Waiting for Sunset is a work mimed by a male actor (Raymond
Triggs), but also spoken by a female reader (Jo-Anne Armstrong)
at the side of the stage. It is a piece that makes considerable
demands on its director as well, for it records a series of
small actions and observations that are only loosely in tandem
with the words.
The
work is a reading of a figure in a landscape, as though we
were positioned as watchers who very largely had only the
smallest of gestures- a had to the forehead, taking off boots,
small steps and hesitations- to interpret for us this man's
character and predicament.
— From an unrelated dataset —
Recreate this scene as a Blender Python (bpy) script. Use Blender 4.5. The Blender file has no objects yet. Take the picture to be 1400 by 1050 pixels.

In a sense, he is that familiar
but always unknown, single, lonely man killing time at a seaside
park, whose life may be as much a blank to him as it is to
us, his uncaring observers. Altogether it is a challenging
theatrical exercise.
It
was ….then is more culturally specific. A woman (Helen
Doig) is stranded alone and unable to speak the language,
in an Italian Town. We are not told precisely the reason for
her pain, but it has much to do with her absolute aloneness,
her unwillingness to look back and her inability to go forward.
Jones
has created an ingenious set that is lit by fire and its bright
reflection in a mirror opposite, black-clad figure of the
woman. She sits in a number of chairs, signifying lonely café
vigils, around the edge of the town piazza, a public, social
place that only emphasises her painful position.